== Task objective ==
Copy the records below exactly, starting at the line that contains "What Blender Python" and ending at the line that contains "COL = SC.collection"; leave out any pictures.

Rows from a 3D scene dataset
+---+

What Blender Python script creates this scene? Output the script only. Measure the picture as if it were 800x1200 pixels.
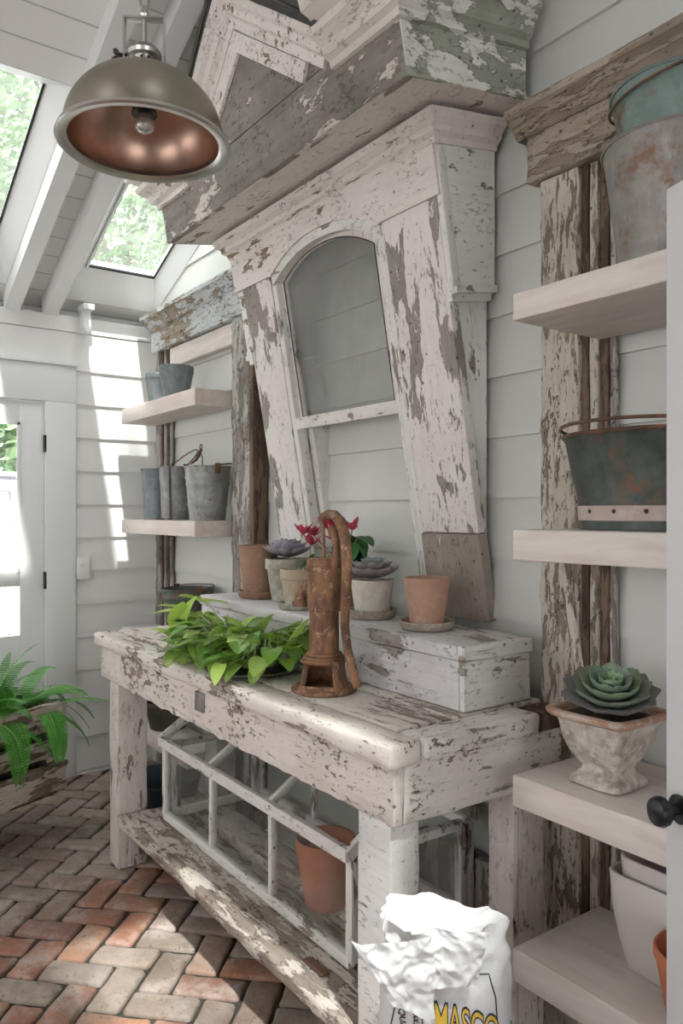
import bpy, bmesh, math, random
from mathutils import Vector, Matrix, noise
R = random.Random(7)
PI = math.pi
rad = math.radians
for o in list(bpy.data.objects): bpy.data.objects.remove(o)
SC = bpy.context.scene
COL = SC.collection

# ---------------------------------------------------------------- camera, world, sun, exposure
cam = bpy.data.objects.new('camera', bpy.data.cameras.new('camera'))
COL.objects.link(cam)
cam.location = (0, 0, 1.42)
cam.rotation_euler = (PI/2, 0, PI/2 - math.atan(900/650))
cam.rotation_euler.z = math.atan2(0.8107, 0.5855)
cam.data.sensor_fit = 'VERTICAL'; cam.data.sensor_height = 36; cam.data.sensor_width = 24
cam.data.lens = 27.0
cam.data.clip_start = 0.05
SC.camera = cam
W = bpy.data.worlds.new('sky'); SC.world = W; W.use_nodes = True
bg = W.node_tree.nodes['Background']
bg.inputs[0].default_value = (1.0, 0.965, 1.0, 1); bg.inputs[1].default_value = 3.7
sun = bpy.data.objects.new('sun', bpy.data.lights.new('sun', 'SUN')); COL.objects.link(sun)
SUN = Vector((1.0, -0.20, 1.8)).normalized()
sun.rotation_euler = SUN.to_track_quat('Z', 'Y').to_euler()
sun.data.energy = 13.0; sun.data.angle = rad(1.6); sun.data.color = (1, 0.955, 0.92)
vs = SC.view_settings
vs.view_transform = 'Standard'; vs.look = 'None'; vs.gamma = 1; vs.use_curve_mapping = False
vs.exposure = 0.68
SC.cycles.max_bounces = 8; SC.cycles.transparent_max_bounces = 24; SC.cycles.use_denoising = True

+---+

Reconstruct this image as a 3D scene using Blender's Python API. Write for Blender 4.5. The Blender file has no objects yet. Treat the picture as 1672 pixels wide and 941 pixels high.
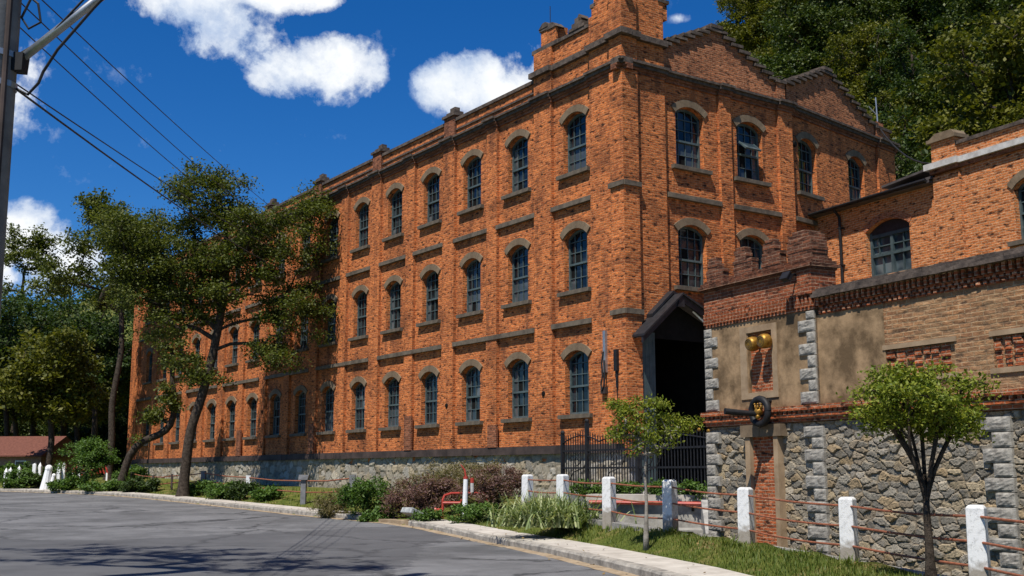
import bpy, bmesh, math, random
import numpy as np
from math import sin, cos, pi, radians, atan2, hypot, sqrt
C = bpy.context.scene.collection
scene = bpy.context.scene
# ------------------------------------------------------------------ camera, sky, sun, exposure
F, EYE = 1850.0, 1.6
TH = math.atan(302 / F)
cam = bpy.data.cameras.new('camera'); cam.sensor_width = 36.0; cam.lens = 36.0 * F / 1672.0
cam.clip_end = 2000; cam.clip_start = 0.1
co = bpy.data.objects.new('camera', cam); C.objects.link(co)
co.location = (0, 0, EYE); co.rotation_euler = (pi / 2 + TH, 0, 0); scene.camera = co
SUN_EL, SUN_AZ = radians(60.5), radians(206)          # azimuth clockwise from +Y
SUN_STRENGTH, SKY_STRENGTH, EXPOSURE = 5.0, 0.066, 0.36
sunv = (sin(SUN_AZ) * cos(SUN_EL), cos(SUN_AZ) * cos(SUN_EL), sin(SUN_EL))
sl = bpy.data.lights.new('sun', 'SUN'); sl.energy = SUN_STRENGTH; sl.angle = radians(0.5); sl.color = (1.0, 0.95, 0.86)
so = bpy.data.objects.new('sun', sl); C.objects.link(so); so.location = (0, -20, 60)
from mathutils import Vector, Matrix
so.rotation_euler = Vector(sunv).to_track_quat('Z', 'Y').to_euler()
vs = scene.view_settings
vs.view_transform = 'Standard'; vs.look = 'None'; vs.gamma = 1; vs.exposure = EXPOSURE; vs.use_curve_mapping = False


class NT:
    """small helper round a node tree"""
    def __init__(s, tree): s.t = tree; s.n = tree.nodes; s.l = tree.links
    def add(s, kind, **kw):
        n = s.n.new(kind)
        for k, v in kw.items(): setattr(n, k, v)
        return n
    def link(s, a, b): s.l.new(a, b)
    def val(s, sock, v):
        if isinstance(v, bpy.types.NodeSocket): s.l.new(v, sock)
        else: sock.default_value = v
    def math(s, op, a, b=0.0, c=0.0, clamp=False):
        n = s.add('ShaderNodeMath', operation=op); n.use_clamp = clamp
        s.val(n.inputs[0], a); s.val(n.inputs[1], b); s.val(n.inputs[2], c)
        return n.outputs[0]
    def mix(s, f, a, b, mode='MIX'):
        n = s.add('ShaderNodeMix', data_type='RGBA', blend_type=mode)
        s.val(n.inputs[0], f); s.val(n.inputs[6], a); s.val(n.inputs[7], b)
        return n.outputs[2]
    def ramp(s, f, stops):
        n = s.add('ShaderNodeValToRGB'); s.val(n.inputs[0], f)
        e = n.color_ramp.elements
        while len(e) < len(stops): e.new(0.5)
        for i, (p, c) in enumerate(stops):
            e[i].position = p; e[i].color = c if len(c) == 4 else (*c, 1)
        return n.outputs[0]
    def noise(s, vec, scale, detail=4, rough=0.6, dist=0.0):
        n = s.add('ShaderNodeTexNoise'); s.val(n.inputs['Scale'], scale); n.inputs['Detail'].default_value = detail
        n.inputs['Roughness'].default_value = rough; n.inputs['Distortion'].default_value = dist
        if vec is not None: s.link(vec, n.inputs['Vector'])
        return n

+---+

== Correct result ==
What Blender Python script creates this scene? Output the script only. Measure the picture as if it were 800x1200 pixels.
import bpy, bmesh, math, random
from mathutils import Vector, Matrix, noise
R = random.Random(7)
PI = math.pi
rad = math.radians
for o in list(bpy.data.objects): bpy.data.objects.remove(o)
SC = bpy.context.scene
COL = SC.collection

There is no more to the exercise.